(Boston) Jouer pendant 20 ans dans l’un des marchés les plus passionnés de la LNH vient forcément avec son lot d’attention. Devenir le capitaine d’une des franchises les plus emblématiques du sport professionnel impose le même fardeau.

Patrice Bergeron n’a jamais renié la tâche qui lui incombait comme athlète professionnel et comme personnalité publique. Il n’en demeure pas moins qu’il a toujours préféré que les projecteurs soient braqués d’abord sur ses coéquipiers.

Ç’aura été vrai chaque jour de sa longue et fructueuse carrière. Sur la glace et à l’extérieur de celle-ci, il s’est donné corps et âme pour son équipe. Il n’était donc pas étonnant, alors qu’il tirait sa révérence, de l’entendre s’exprimer sur la manière qu’il a choisie pour annoncer sa retraite. « Je ne voulais pas de flafla. Je ne voulais pas que ce soit trop par rapport à moi. »

Lisez « Patrice Bergeron a longtemps mûri sa décision »

C’est ce qui l’a incité, il y a quelques semaines, à s’asseoir devant son ordinateur pour amorcer la rédaction d’une lettre. Une lettre de remerciements, destinée à rendre hommage à celles et ceux qui lui ont permis de vivre le rêve qu’il caressait depuis sa tendre enfance – sa conjointe, ses enfants, son frère et ses parents, ses amis, ses agents, l’organisation des Bruins…

Lisez la lettre de Patrice Bergeron (en anglais et en français)

« J’essayais de trouver la meilleure façon de le dire du mieux que je pouvais », a expliqué Bergeron, mercredi matin, lors d’un point de presse au TD Garden de Boston.

L’écriture, avouera-t-il un peu plus tard lors d’une conversation à bâtons rompus, n’a jamais été une force, encore moins une passion.

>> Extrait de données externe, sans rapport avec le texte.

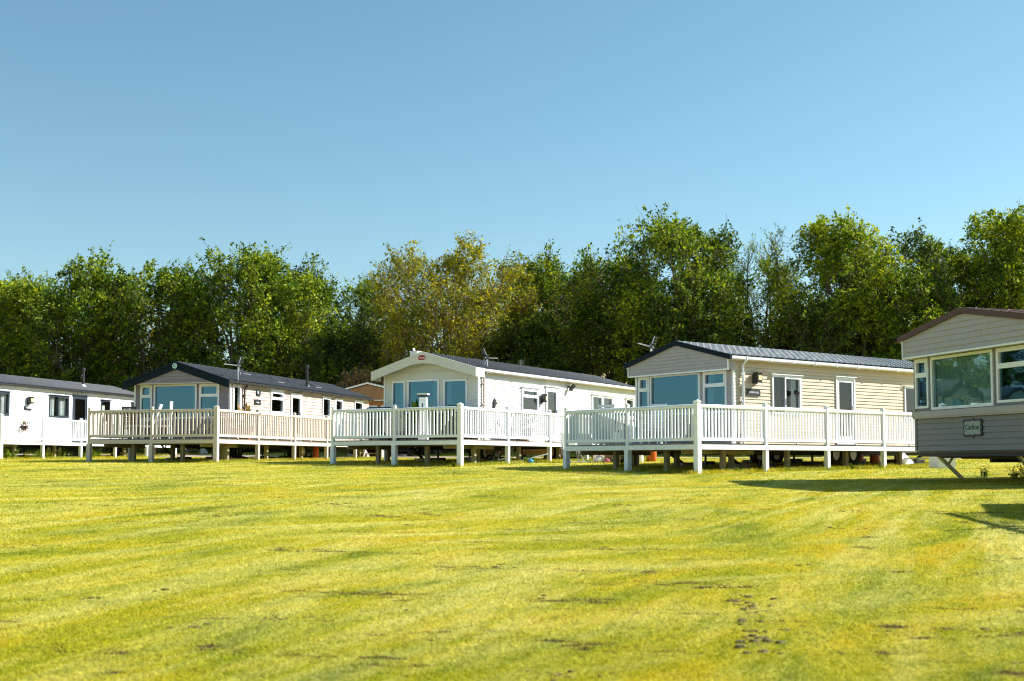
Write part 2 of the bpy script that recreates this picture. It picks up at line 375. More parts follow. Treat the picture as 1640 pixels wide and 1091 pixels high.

Il est tout sauf dans ses habitudes de jeter ses idées sur papier, lui qui est pourtant l’un des hockeyeurs les plus éloquents et charismatiques de la LNH.

Pourtant, c’est ce médium qui s’est imposé à lui à ce moment névralgique de sa vie. « Je savais que d’écrire mes pensées et mes états d’âme, c’était probablement la meilleure façon pour moi d’exprimer ce que je ressentais, ce que je voulais dire aux gens qui m’ont tant aidé, qui ont eu une influence immense sur ma carrière, a-t-il poursuivi. C’était la meilleure solution. »

Je voulais donner à ces gens-là une grande place, leur dire merci.

Patrice Bergeron

Il n’a rien pris à la légère. Un ami de Boston lui a donné un coup de main dans la rédaction de la version anglaise, tandis qu’un autre ami, celui-là de Québec, l’a aidé avec la version française. Il était impératif pour lui de s’adresser dans leur langue aux partisans de la province. Ceci explique probablement qu’un ancien fan des Nordiques qui a disputé presque 1500 matchs dans l’uniforme des Bruins suscite autant de respect auprès des inconditionnels du Canadien…

« Ç’a pris beaucoup de temps et beaucoup d’aide », avoue-t-il, notamment sur le plan de la grammaire et de la structure du texte. « Il n’y a pas 50 synonymes pour exprimer sa gratitude », ajoutera-t-il plus tard en riant.

Il n’empêche que « la majorité de la lettre » venait de lui. Il l’a remise aux Bruins il y a quelques jours, et ceux-ci l’ont diffusée.

Un relationniste de l’équipe a souligné n’avoir été nullement surpris de voir un tel engagement de Bergeron, qui a ainsi rompu avec la formule habituelle du communiqué générique suivi d’un point de presse.

Le capitaine souhaitait même s’en tenir à cette missive, dans laquelle il faisait également ses aurevoirs aux Bostonnais. L’organisation l’a toutefois invité à rencontrer les représentants des médias. Une vingtaine de journalistes locaux et quelques reporters québécois l’ont ainsi interrogé une dernière fois, mercredi.

Bergeron s’est prêté à l’exercice, encore une fois sans broncher. Heureux, finalement, de s’adresser directement aux partisans par le truchement de la télévision, entre autres.

À la fin du point de presse, il a quitté le podium en silence, presque gêné. Il a fait mine de quitter les lieux, mais a plutôt décidé de flâner un peu pour bavarder avec des employés de l’organisation ou des reporters, dont certains le côtoient depuis 20 ans.

On pouvait l’entendre leur poser des questions sur leur été, sur leur famille. Lui-même leur parlera de ses enfants, de son nouveau-né d’à peine 1 mois, du tournoi caritatif qui porte son nom et qui aura lieu à Québec dans deux semaines. Mais de lui ? Peu, voire pas.

Il y a des choses qui, résolument, ne changeront pas.